Information provided -
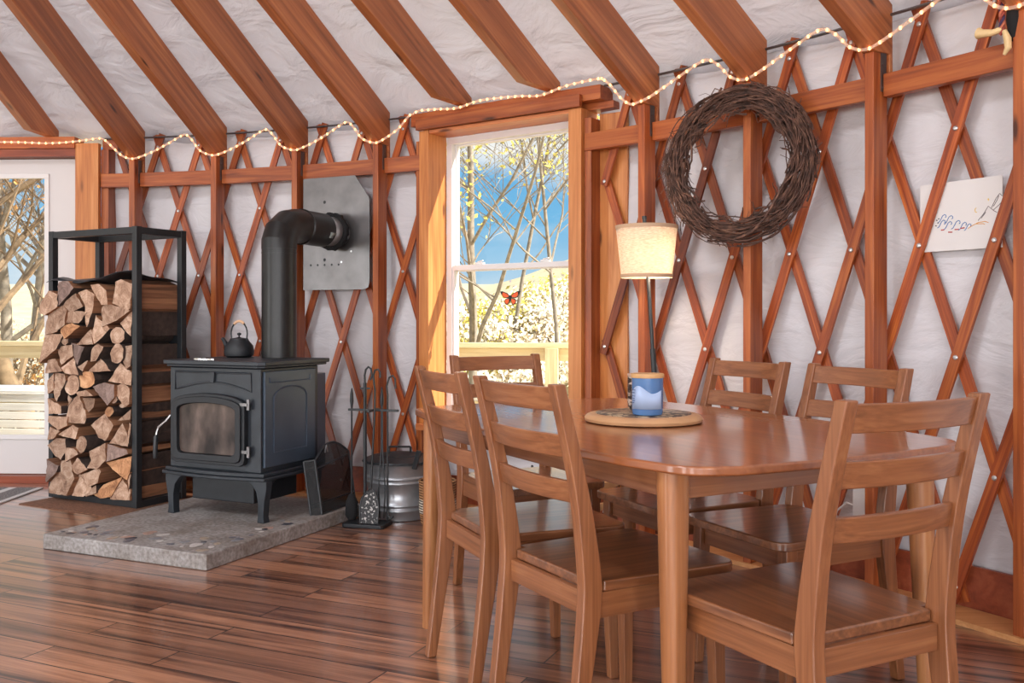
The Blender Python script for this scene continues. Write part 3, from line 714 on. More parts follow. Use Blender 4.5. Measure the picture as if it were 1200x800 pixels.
# side and back panels
for sx in (-1, 1):
    mm = MB(); mm.box((sx * .296, .225, .50), (.016, .40, .47)); p = mm.build('side_panel', M_ironlit, S, bevel=.004)
    mm = MB(); y0, y1, z0, z1 = .09, .35, .335, .60; P = [(sx * .305, y0, z0), (sx * .305, y0, z1)]
    P += [(sx * .305, (y0 + y1) / 2 - (y1 - y0) / 2 * math.cos(PI * i / 12), z1 + .055 * math.sin(PI * i / 12)) for i in range(1, 12)] + [(sx * .305, y1, z1), (sx * .305, y1, z0)]
    mm.tube(P, .0045, 6, closed=True); mm.tube([(sx * .305, .06, .705), (sx * .305, .06, .68), (sx * .305, .38, .68), (sx * .305, .38, .705)], .0035, 6)
    mm.build('arch_moulding', M_ironlit, p)
m = MB(); m.prism([(-.27, .46), (.27, .46), (.24, .60), (-.24, .60)], .20, .70, 'z'); m.build('rear_heat_shield', M_ironlit, S, bevel=.003)
# front face relief: panel with arch and keystone
yF = .0075
m = MB(); x0, x1, zb_, zt_ = -.255, .235, .655, .725
rim = [(x0, yF, zb_ - .02), (x0, yF, zt_), (x1, yF, zt_), (x1, yF, zb_ - .02)] + [(x1 + (x0 - x1) * i / 14, yF, zb_ - .02 + .042 * math.sin(PI * i / 14)) for i in range(1, 14)]
m.tube(rim, .0055, 6, closed=True); m.prism([(-.022, .728), (.012, .728), (.006, .676), (-.014, .676)], -.006, .01, 'y'); m.build('front_relief', M_iron, S)
# arched loading door
def arch(x0, x1, z0, z1, rise, n=18, r=.03):
    pts = [(x0 + r, z0), (x1 - r, z0), (x1 - .3 * r, z0 + .3 * r), (x1, z0 + r), (x1, z1)]
    xm, h = (x0 + x1) / 2, (x1 - x0) / 2
    pts += [(xm + h * math.cos(PI * i / n) * (1 if True else 0), z1 + rise * math.sin(PI * i / n) ** .8) for i in range(1, n)]
    return pts + [(x0, z1), (x0, z0 + r), (x0 + .3 * r, z0 + .3 * r)]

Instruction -
Copy out the listing exactly as it stands, but not the pictures.

Full output -
The Blender Python script for this scene continues. Write part 3, from line 714 on. More parts follow. Use Blender 4.5. Measure the picture as if it were 1200x800 pixels.
# side and back panels
for sx in (-1, 1):
    mm = MB(); mm.box((sx * .296, .225, .50), (.016, .40, .47)); p = mm.build('side_panel', M_ironlit, S, bevel=.004)
    mm = MB(); y0, y1, z0, z1 = .09, .35, .335, .60; P = [(sx * .305, y0, z0), (sx * .305, y0, z1)]
    P += [(sx * .305, (y0 + y1) / 2 - (y1 - y0) / 2 * math.cos(PI * i / 12), z1 + .055 * math.sin(PI * i / 12)) for i in range(1, 12)] + [(sx * .305, y1, z1), (sx * .305, y1, z0)]
    mm.tube(P, .0045, 6, closed=True); mm.tube([(sx * .305, .06, .705), (sx * .305, .06, .68), (sx * .305, .38, .68), (sx * .305, .38, .705)], .0035, 6)
    mm.build('arch_moulding', M_ironlit, p)
m = MB(); m.prism([(-.27, .46), (.27, .46), (.24, .60), (-.24, .60)], .20, .70, 'z'); m.build('rear_heat_shield', M_ironlit, S, bevel=.003)
# front face relief: panel with arch and keystone
yF = .0075
m = MB(); x0, x1, zb_, zt_ = -.255, .235, .655, .725
rim = [(x0, yF, zb_ - .02), (x0, yF, zt_), (x1, yF, zt_), (x1, yF, zb_ - .02)] + [(x1 + (x0 - x1) * i / 14, yF, zb_ - .02 + .042 * math.sin(PI * i / 14)) for i in range(1, 14)]
m.tube(rim, .0055, 6, closed=True); m.prism([(-.022, .728), (.012, .728), (.006, .676), (-.014, .676)], -.006, .01, 'y'); m.build('front_relief', M_iron, S)
# arched loading door
def arch(x0, x1, z0, z1, rise, n=18, r=.03):
    pts = [(x0 + r, z0), (x1 - r, z0), (x1 - .3 * r, z0 + .3 * r), (x1, z0 + r), (x1, z1)]
    xm, h = (x0 + x1) / 2, (x1 - x0) / 2
    pts += [(xm + h * math.cos(PI * i / n) * (1 if True else 0), z1 + rise * math.sin(PI * i / n) ** .8) for i in range(1, n)]
    return pts + [(x0, z1), (x0, z0 + r), (x0 + .3 * r, z0 + .3 * r)]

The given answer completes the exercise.